[start of PROVIDED DATA]
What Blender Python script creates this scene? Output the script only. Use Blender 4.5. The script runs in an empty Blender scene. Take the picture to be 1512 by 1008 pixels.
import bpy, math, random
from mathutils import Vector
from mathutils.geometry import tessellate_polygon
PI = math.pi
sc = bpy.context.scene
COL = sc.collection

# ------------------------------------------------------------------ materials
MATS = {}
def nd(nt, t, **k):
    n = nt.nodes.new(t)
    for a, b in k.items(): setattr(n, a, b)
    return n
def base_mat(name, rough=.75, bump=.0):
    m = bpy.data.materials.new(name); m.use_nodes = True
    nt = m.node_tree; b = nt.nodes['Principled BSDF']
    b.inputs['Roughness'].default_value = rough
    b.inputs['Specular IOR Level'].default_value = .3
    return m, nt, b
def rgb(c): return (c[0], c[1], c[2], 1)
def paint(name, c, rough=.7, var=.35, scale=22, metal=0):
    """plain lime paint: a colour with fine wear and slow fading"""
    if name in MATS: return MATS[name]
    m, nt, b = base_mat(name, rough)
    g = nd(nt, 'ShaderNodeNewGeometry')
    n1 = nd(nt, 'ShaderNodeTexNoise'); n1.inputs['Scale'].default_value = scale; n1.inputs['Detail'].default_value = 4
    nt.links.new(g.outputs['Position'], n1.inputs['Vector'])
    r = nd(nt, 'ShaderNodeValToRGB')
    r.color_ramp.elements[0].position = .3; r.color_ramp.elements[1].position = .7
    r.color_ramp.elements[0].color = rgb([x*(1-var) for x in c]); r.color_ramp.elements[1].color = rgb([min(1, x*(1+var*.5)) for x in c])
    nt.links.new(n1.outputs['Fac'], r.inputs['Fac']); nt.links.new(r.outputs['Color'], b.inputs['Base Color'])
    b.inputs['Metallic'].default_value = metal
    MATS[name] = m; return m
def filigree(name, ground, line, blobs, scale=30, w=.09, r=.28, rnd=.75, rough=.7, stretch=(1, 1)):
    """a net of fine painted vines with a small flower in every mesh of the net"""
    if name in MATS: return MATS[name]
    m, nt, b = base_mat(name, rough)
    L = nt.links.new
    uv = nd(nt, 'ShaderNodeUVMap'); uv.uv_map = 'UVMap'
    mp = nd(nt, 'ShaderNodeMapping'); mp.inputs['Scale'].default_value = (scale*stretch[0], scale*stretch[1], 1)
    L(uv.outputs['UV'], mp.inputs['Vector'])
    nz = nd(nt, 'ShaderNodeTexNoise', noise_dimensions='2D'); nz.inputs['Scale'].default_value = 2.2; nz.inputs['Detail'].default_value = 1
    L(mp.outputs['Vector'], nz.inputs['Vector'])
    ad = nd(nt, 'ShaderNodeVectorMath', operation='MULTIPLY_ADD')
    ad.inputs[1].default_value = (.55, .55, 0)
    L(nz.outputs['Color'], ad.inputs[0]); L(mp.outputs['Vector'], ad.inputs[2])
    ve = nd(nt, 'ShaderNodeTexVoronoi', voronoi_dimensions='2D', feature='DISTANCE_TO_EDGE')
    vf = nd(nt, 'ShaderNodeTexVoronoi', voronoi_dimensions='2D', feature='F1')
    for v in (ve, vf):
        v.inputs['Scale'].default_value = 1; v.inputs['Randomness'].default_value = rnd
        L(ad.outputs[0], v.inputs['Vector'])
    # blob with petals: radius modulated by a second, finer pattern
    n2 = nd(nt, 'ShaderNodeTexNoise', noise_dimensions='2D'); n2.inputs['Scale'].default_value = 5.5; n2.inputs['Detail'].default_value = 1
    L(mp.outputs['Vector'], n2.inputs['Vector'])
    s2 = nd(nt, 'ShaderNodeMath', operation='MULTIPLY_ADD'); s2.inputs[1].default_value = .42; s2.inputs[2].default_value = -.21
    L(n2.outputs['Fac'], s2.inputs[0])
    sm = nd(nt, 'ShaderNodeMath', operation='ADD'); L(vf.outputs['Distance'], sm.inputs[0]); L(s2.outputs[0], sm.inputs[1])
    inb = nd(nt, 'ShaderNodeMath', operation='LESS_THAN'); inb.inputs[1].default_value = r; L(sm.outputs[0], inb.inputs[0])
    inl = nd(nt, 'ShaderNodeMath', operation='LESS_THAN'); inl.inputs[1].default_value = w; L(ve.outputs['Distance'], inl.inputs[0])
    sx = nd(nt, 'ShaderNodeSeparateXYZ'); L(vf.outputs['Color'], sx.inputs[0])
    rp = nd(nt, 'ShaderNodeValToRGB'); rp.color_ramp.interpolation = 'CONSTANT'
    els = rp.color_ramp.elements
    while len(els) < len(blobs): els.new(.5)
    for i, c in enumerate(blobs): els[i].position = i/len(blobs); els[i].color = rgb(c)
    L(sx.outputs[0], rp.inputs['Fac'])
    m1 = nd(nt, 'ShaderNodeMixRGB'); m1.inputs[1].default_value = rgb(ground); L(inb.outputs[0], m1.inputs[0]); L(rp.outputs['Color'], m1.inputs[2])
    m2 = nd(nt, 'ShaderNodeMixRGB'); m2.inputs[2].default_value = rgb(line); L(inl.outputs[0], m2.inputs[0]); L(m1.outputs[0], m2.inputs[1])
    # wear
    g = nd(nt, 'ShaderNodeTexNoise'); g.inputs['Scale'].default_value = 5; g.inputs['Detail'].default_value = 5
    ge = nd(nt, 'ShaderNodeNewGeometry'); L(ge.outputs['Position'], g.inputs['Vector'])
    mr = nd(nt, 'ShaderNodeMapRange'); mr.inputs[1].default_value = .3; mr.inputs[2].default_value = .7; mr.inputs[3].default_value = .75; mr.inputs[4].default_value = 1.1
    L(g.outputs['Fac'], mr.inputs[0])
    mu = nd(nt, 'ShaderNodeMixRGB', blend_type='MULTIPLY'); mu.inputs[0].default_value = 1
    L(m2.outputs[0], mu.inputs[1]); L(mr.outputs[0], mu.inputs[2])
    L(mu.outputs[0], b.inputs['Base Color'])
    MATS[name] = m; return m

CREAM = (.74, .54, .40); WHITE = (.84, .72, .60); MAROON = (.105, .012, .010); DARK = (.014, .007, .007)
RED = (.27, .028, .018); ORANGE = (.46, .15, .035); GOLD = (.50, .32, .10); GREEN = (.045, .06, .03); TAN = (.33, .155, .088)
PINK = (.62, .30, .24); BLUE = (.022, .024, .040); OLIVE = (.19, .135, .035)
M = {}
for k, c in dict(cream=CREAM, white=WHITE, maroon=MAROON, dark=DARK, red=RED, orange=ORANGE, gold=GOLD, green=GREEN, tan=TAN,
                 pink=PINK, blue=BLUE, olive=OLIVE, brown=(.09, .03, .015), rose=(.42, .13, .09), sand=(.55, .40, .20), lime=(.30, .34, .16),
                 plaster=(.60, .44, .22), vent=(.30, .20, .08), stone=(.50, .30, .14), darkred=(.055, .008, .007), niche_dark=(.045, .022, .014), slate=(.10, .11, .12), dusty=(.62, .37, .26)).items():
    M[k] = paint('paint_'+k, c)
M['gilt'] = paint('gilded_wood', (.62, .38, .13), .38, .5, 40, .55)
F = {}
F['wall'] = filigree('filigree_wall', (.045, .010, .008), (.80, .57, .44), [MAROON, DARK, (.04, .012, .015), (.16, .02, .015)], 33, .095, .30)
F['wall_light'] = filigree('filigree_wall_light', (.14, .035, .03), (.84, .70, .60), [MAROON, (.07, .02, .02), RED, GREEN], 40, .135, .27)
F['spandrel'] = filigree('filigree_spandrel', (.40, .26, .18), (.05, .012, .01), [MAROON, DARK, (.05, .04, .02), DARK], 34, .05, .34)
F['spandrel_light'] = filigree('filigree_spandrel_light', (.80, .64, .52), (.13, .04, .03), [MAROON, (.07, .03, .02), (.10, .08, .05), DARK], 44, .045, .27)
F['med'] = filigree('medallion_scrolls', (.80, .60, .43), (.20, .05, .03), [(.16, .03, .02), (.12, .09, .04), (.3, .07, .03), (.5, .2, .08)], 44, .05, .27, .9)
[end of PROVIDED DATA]
Up to and including the line with "COL = sc.collection", repeat the data exactly, starting from its first line; nothing else belongs in the response.

» THE RESULT:
What Blender Python script creates this scene? Output the script only. Use Blender 4.5. The script runs in an empty Blender scene. Take the picture to be 1512 by 1008 pixels.
import bpy, math, random
from mathutils import Vector
from mathutils.geometry import tessellate_polygon
PI = math.pi
sc = bpy.context.scene
COL = sc.collection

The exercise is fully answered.